According to the BBB, the holidays are a time scammers are pocketing more money from people looking to buy from breeders.
Posted at 6:34 PM, Dec 05, 2022
and last updated 2022-12-05 19:34:06-05

CORPUS CHRISTI — If people are itching to gift a furry friend during the holiday season, the Better Business Bureau said they’re seeing an increase in puppy scams.

According to the BBB, the holidays are a time scammers are pocketing more money from people looking to buy from breeders.

“I’m always getting in mischief and looking for an adventure and that’s what these dogs are,” Nancy Elliff said.

Elliff, a legitimate and ethical breeder and owns Smokin Pistol Jack Russell Terriers in Robstown.

“I wanted to protect the natural breed standard of the jack russells,” Elliff said.

She said she makes sure her puppies go to the best homes.

“I won’t accept anyone,” she said. “They have to have a little knowledge about the jack.”

“Buyers, actually a lot of them are, especially around this time, they’re like, we don’t wanna be cammed we’ve been scammed before.”

Katie Galan with the BBB said the holidays are primetime for puppy scams.

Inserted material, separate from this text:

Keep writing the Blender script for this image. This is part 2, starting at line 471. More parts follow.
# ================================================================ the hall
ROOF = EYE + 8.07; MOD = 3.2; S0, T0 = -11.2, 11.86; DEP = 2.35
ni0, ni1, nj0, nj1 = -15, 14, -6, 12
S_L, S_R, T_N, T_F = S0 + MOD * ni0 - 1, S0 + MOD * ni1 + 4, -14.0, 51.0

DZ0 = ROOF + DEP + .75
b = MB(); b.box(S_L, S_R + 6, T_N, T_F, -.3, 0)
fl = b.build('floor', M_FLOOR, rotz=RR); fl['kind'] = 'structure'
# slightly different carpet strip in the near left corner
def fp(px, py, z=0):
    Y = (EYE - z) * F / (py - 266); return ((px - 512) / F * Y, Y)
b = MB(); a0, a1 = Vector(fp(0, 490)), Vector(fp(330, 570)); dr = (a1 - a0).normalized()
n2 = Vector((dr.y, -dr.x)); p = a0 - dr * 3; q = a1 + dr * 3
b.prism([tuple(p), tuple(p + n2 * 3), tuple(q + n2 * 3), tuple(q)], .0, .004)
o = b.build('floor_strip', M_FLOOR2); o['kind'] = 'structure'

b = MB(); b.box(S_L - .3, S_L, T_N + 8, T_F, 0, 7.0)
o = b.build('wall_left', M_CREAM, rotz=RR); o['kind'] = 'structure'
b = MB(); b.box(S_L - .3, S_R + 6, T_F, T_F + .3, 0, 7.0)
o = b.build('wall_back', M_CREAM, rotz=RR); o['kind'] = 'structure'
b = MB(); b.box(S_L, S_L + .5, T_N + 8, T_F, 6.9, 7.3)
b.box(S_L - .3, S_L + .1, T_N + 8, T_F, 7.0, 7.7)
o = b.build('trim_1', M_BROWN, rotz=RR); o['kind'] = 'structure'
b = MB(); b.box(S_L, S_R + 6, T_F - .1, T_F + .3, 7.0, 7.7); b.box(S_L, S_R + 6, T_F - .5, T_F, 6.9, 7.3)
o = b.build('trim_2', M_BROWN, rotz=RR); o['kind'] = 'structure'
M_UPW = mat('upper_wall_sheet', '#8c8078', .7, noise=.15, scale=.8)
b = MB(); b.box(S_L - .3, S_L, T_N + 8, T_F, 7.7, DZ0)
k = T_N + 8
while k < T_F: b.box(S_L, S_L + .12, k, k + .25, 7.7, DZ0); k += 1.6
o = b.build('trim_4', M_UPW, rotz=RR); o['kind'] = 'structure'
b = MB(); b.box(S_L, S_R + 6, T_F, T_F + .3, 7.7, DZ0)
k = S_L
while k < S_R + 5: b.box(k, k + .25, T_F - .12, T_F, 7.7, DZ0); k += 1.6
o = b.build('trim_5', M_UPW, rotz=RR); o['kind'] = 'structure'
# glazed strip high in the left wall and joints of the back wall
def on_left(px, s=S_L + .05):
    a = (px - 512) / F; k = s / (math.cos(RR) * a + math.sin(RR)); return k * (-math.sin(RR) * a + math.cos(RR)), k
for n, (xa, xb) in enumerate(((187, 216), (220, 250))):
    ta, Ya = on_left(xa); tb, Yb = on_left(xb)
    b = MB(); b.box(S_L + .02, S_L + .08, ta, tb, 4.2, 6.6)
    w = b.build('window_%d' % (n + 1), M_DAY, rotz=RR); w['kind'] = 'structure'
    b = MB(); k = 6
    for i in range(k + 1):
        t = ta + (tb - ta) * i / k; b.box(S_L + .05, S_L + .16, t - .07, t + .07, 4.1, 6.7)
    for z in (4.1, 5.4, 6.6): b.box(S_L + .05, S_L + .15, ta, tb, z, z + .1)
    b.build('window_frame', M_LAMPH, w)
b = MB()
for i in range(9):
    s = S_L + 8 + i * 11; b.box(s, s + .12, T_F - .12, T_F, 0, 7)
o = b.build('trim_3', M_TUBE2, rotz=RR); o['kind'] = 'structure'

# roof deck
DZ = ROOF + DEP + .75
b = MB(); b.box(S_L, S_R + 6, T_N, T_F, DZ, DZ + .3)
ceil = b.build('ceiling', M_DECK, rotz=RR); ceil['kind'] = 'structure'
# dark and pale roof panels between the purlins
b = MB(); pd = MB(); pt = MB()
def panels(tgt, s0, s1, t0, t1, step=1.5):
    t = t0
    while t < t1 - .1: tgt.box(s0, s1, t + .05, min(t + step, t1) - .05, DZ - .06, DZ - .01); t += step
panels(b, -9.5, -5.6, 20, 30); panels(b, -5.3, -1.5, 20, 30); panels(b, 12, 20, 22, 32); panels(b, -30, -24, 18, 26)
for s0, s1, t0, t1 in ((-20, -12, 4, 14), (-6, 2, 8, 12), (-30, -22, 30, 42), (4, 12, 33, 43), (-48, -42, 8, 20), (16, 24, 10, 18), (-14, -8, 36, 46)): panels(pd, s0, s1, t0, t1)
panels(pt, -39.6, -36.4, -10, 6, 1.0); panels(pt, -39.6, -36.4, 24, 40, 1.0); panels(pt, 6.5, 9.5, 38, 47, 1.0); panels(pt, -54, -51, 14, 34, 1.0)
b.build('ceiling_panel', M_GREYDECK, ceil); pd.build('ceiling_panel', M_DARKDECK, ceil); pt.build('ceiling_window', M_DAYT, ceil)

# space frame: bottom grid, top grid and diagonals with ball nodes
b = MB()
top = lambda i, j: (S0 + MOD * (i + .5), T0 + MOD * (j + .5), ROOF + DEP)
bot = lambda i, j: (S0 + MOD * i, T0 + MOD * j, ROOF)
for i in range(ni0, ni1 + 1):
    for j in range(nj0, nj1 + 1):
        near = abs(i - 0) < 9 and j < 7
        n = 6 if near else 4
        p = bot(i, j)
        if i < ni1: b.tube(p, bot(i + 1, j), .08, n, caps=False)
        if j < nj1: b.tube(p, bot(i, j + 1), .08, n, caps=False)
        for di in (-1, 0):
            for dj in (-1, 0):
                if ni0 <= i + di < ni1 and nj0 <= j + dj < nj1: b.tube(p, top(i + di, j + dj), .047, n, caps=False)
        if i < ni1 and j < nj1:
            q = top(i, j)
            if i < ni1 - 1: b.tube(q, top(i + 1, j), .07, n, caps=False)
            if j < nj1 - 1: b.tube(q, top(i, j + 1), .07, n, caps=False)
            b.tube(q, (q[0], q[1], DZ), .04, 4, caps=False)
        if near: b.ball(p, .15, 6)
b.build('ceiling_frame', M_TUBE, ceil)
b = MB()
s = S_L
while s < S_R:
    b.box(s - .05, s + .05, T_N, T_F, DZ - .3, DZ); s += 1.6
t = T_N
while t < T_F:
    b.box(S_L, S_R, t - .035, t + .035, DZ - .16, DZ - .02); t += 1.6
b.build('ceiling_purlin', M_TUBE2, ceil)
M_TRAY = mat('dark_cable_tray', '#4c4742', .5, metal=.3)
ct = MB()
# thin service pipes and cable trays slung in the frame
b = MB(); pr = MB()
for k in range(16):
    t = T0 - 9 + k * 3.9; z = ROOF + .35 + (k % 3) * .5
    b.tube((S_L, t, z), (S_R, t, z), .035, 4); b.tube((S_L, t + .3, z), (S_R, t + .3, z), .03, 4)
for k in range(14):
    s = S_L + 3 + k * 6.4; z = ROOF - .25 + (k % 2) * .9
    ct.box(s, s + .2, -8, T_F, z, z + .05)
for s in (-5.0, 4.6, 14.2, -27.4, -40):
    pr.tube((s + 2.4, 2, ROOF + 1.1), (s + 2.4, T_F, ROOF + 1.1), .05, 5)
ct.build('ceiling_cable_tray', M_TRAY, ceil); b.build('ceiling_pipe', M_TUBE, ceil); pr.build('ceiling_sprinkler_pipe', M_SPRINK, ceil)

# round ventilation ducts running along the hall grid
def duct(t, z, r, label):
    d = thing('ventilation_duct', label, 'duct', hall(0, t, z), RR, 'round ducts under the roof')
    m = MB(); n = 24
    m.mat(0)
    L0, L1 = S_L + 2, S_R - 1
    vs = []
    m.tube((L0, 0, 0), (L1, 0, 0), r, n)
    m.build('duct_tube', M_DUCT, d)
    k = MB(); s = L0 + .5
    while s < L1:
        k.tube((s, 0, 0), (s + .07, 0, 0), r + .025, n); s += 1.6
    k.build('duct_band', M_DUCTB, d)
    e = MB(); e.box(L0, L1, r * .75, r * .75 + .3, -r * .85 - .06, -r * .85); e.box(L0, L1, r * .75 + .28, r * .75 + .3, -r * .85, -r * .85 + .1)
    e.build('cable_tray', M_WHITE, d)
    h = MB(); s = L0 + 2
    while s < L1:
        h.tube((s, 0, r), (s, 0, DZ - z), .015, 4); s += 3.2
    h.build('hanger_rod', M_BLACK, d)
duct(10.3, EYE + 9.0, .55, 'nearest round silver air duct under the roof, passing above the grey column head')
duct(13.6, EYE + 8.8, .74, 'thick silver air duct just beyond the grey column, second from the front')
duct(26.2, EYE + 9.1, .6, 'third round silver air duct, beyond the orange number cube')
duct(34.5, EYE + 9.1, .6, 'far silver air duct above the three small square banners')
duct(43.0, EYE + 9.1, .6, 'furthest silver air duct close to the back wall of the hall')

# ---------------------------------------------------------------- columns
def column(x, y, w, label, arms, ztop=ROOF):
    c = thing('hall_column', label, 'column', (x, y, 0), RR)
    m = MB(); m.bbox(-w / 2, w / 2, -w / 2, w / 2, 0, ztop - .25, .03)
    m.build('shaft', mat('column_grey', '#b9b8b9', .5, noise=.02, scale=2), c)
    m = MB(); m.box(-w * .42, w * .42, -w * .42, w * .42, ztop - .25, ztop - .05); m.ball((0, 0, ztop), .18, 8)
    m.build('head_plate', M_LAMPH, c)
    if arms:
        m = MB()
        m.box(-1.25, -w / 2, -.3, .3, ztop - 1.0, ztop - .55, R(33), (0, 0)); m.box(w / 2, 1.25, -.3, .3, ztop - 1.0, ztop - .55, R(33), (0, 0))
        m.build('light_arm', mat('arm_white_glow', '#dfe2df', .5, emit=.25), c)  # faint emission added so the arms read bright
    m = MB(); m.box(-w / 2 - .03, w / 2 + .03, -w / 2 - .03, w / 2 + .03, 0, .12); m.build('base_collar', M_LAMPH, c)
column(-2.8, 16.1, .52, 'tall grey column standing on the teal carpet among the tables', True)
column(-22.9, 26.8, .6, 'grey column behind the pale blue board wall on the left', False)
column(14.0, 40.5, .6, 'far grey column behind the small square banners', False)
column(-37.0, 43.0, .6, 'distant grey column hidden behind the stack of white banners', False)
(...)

“People are asking for a large percentage of the payment up front or the whole payment up front and of course they never receive the pet,” Galan said. “And then all correspondence has pretty much ended by the supposed seller.”

Elliff said communication never stops between her and a potential buyer

“Facetiming and things like that or Facebook video calls,” Elliff said.

The BBB said it’s typical for breeders to ask for a deposit but nothing more than 50 percent.

“My deposits are usually less than 25 percent of what the puppy price is,” Elliff said.“I will take checks, money orders, things like that. Venmo, Cash App, things like that would be red flags.”

“It’s very common for these people to steal these photos from other social media accounts, maybe from other breeders,” Galan said.

Galan recommended doing a reverse image search on Google.

Someone can plug in a picture or a URL provided to them and the results will show where that picture originated from and can be found.

Elliff said the breeder should always be up front and transparent.

“They should have access to vet records,” Elliff said. “Any documentation whether it be health testings, everything has to be legit and they need to all have phone numbers.”

Galan said, once scammed, it’s almost impossible for someone to get their money back.

“You know the phone number doesn’t work anymore, the email address doesn’t work anymore you know there’s no more social media accounts,” Galan said.

She said victims should still report it to police and through the BBB Scam Tracker.